GOAL:
Will you output all of the data below exactly, omitting the images?

PROVIDED MATERIAL:
## BEGIN

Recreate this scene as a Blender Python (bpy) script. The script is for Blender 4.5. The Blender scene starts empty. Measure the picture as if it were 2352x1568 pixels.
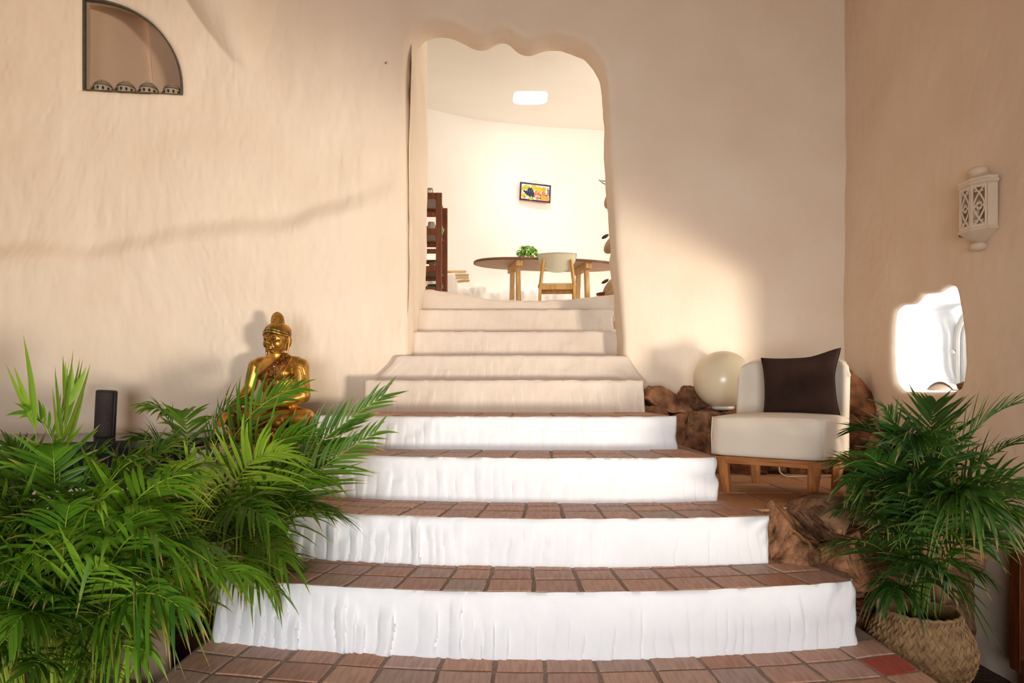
import bpy, bmesh, math, random
import numpy as np
from mathutils import Vector, Matrix, Quaternion
from mathutils.bvhtree import BVHTree

scene = bpy.context.scene
COL = scene.collection
random.seed(7)
RNG = np.random.default_rng(7)

# ------------------------------------------------------------------ camera
# eye at the origin, looking along +Y, 24 mm lens, horizon at 890 of 1568 rows
F = 1558.0
HZ = 890.0
cam_d = bpy.data.cameras.new('camera')
cam = bpy.data.objects.new('camera', cam_d)
COL.objects.link(cam)
cam.rotation_euler = (math.pi / 2, 0, 0)
cam_d.sensor_width = 36.0
cam_d.lens = F / 2352.0 * 36.0
cam_d.shift_y = (HZ - 784.0) / 2352.0
cam_d.clip_start = 0.02
cam_d.clip_end = 200
scene.camera = cam

# ------------------------------------------------------------------ world, lights, exposure
scene.view_settings.view_transform = 'Standard'
scene.view_settings.look = 'None'
scene.view_settings.gamma = 1.0
scene.view_settings.use_curve_mapping = False
scene.view_settings.exposure = 0.06
try:
    scene.cycles.use_denoising = True
    scene.cycles.max_bounces = 8
    scene.cycles.diffuse_bounces = 5
    scene.cycles.sample_clamp_indirect = 6.0
    scene.cycles.caustics_reflective = False
    scene.cycles.caustics_refractive = False
except Exception:
    pass
world = bpy.data.worlds.new('hazy_sky')
scene.world = world
world.use_nodes = True
bgn = world.node_tree.nodes['Background']
bgn.inputs[0].default_value = (1.0, 0.965, 0.91, 1)
bgn.inputs[1].default_value = 1.3


def area_light(name, loc, target, sx, sy, power, color, spread=180):
    d = bpy.data.lights.new(name, 'AREA')
    d.shape = 'RECTANGLE'
    d.size, d.size_y = sx, sy
    d.energy = power
    d.color = color
    d.spread = math.radians(spread)
    o = bpy.data.objects.new(name, d)
    COL.objects.link(o)
    o.location = loc
    o.rotation_euler = (Vector(target) - Vector(loc)).to_track_quat('-Z', 'Y').to_euler()
    return o


# low warm daylight bounced off the terrace, coming in by the doorway of the right-hand wall
area_light('terrace_light', (5.2, -6.0, -1.0), (0.0, 4.0, 0.6), 1.0, 0.7, 780, (1.0, 0.88, 0.73))
# cool fill lamp added behind the camera, before the solid front wall
area_light('rear_fill_light', (-0.7, -3.3, -0.1), (-0.2, 3.0, 0.0), 2.6, 1.8, 56, (0.955, 0.975, 1.0), spread=78)
# daylight in the window niche of the right-hand wall
area_light('niche_window_light', (3.02, 3.70, 0.25), (2.5, 4.2, 0.2), 0.5, 0.5, 26, (1.0, 0.97, 0.92))
# skylight shaft, and an unseen fill lamp added in the upper room
area_light('skylight_light', (0.22, 8.12, 3.93), (0.22, 8.12, 0), 0.44, 0.5, 38, (1.0, 0.98, 0.95))
area_light('upper_room_fill', (2.75, 6.6, 2.3), (-0.6, 8.6, 1.7), 1.2, 1.3, 46, (1.0, 0.97, 0.92))

# ------------------------------------------------------------------ helpers
GROUND = -1.40


def P(px, py, d):
    """point seen at picture column/row, d metres in front of the eye"""
    return ((px - 1176.0) / F * d, d, (HZ - py) / F * d)


def V(*a):
    return Vector(a)


def tag(o, label=None, cat=None, group=None, kind=None):
    if label: o['label'] = label
    if cat: o['category'] = cat
    if group: o['group'] = group
    if kind: o['kind'] = kind
    return o


def empty(name, loc=(0, 0, 0), parent=None):
    o = bpy.data.objects.new(name, None)
    COL.objects.link(o)
    o.location = loc
    o.empty_display_size = 0.1
    if parent: o.parent = parent
    return o


def link_mesh(name, me, mat, parent=None, smooth=True):
    mats = mat if isinstance(mat, (list, tuple)) else [mat]
    if len(me.materials) == 0:
        for m in mats: me.materials.append(m)
    if smooth:
        me.polygons.foreach_set('use_smooth', [True] * len(me.polygons))
    o = bpy.data.objects.new(name, me)
    COL.objects.link(o)
    if parent: o.parent = parent
    return o


def mk(name, verts, faces, mat, parent=None, smooth=True, midx=None, loc=None, sharp=None):
    me = bpy.data.meshes.new(name)
    if isinstance(verts, np.ndarray): verts = verts.tolist()
    if isinstance(faces, np.ndarray): faces = faces.tolist()
    me.from_pydata(verts, [], faces)
    me.update()
    o = link_mesh(name, me, mat, parent, smooth)
    if midx is not None:
        me.polygons.foreach_set('material_index', midx)
    if sharp is not None:
        try:
            me.set_sharp_from_angle(angle=math.radians(sharp))
        except Exception:
            pass
    if loc is not None: o.location = loc
    return o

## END

CORRECT ANSWER:
Recreate this scene as a Blender Python (bpy) script. The script is for Blender 4.5. The Blender scene starts empty. Measure the picture as if it were 2352x1568 pixels.
import bpy, bmesh, math, random
import numpy as np
from mathutils import Vector, Matrix, Quaternion
from mathutils.bvhtree import BVHTree

scene = bpy.context.scene
COL = scene.collection
random.seed(7)
RNG = np.random.default_rng(7)

# ------------------------------------------------------------------ camera
# eye at the origin, looking along +Y, 24 mm lens, horizon at 890 of 1568 rows
F = 1558.0
HZ = 890.0
cam_d = bpy.data.cameras.new('camera')
cam = bpy.data.objects.new('camera', cam_d)
COL.objects.link(cam)
cam.rotation_euler = (math.pi / 2, 0, 0)
cam_d.sensor_width = 36.0
cam_d.lens = F / 2352.0 * 36.0
cam_d.shift_y = (HZ - 784.0) / 2352.0
cam_d.clip_start = 0.02
cam_d.clip_end = 200
scene.camera = cam

# ------------------------------------------------------------------ world, lights, exposure
scene.view_settings.view_transform = 'Standard'
scene.view_settings.look = 'None'
scene.view_settings.gamma = 1.0
scene.view_settings.use_curve_mapping = False
scene.view_settings.exposure = 0.06
try:
    scene.cycles.use_denoising = True
    scene.cycles.max_bounces = 8
    scene.cycles.diffuse_bounces = 5
    scene.cycles.sample_clamp_indirect = 6.0
    scene.cycles.caustics_reflective = False
    scene.cycles.caustics_refractive = False
except Exception:
    pass
world = bpy.data.worlds.new('hazy_sky')
scene.world = world
world.use_nodes = True
bgn = world.node_tree.nodes['Background']
bgn.inputs[0].default_value = (1.0, 0.965, 0.91, 1)
bgn.inputs[1].default_value = 1.3


def area_light(name, loc, target, sx, sy, power, color, spread=180):
    d = bpy.data.lights.new(name, 'AREA')
    d.shape = 'RECTANGLE'
    d.size, d.size_y = sx, sy
    d.energy = power
    d.color = color
    d.spread = math.radians(spread)
    o = bpy.data.objects.new(name, d)
    COL.objects.link(o)
    o.location = loc
    o.rotation_euler = (Vector(target) - Vector(loc)).to_track_quat('-Z', 'Y').to_euler()
    return o


# low warm daylight bounced off the terrace, coming in by the doorway of the right-hand wall
area_light('terrace_light', (5.2, -6.0, -1.0), (0.0, 4.0, 0.6), 1.0, 0.7, 780, (1.0, 0.88, 0.73))
# cool fill lamp added behind the camera, before the solid front wall
area_light('rear_fill_light', (-0.7, -3.3, -0.1), (-0.2, 3.0, 0.0), 2.6, 1.8, 56, (0.955, 0.975, 1.0), spread=78)
# daylight in the window niche of the right-hand wall
area_light('niche_window_light', (3.02, 3.70, 0.25), (2.5, 4.2, 0.2), 0.5, 0.5, 26, (1.0, 0.97, 0.92))
# skylight shaft, and an unseen fill lamp added in the upper room
area_light('skylight_light', (0.22, 8.12, 3.93), (0.22, 8.12, 0), 0.44, 0.5, 38, (1.0, 0.98, 0.95))
area_light('upper_room_fill', (2.75, 6.6, 2.3), (-0.6, 8.6, 1.7), 1.2, 1.3, 46, (1.0, 0.97, 0.92))

# ------------------------------------------------------------------ helpers
GROUND = -1.40


def P(px, py, d):
    """point seen at picture column/row, d metres in front of the eye"""
    return ((px - 1176.0) / F * d, d, (HZ - py) / F * d)


def V(*a):
    return Vector(a)


def tag(o, label=None, cat=None, group=None, kind=None):
    if label: o['label'] = label
    if cat: o['category'] = cat
    if group: o['group'] = group
    if kind: o['kind'] = kind
    return o


def empty(name, loc=(0, 0, 0), parent=None):
    o = bpy.data.objects.new(name, None)
    COL.objects.link(o)
    o.location = loc
    o.empty_display_size = 0.1
    if parent: o.parent = parent
    return o


def link_mesh(name, me, mat, parent=None, smooth=True):
    mats = mat if isinstance(mat, (list, tuple)) else [mat]
    if len(me.materials) == 0:
        for m in mats: me.materials.append(m)
    if smooth:
        me.polygons.foreach_set('use_smooth', [True] * len(me.polygons))
    o = bpy.data.objects.new(name, me)
    COL.objects.link(o)
    if parent: o.parent = parent
    return o


def mk(name, verts, faces, mat, parent=None, smooth=True, midx=None, loc=None, sharp=None):
    me = bpy.data.meshes.new(name)
    if isinstance(verts, np.ndarray): verts = verts.tolist()
    if isinstance(faces, np.ndarray): faces = faces.tolist()
    me.from_pydata(verts, [], faces)
    me.update()
    o = link_mesh(name, me, mat, parent, smooth)
    if midx is not None:
        me.polygons.foreach_set('material_index', midx)
    if sharp is not None:
        try:
            me.set_sharp_from_angle(angle=math.radians(sharp))
        except Exception:
            pass
    if loc is not None: o.location = loc
    return o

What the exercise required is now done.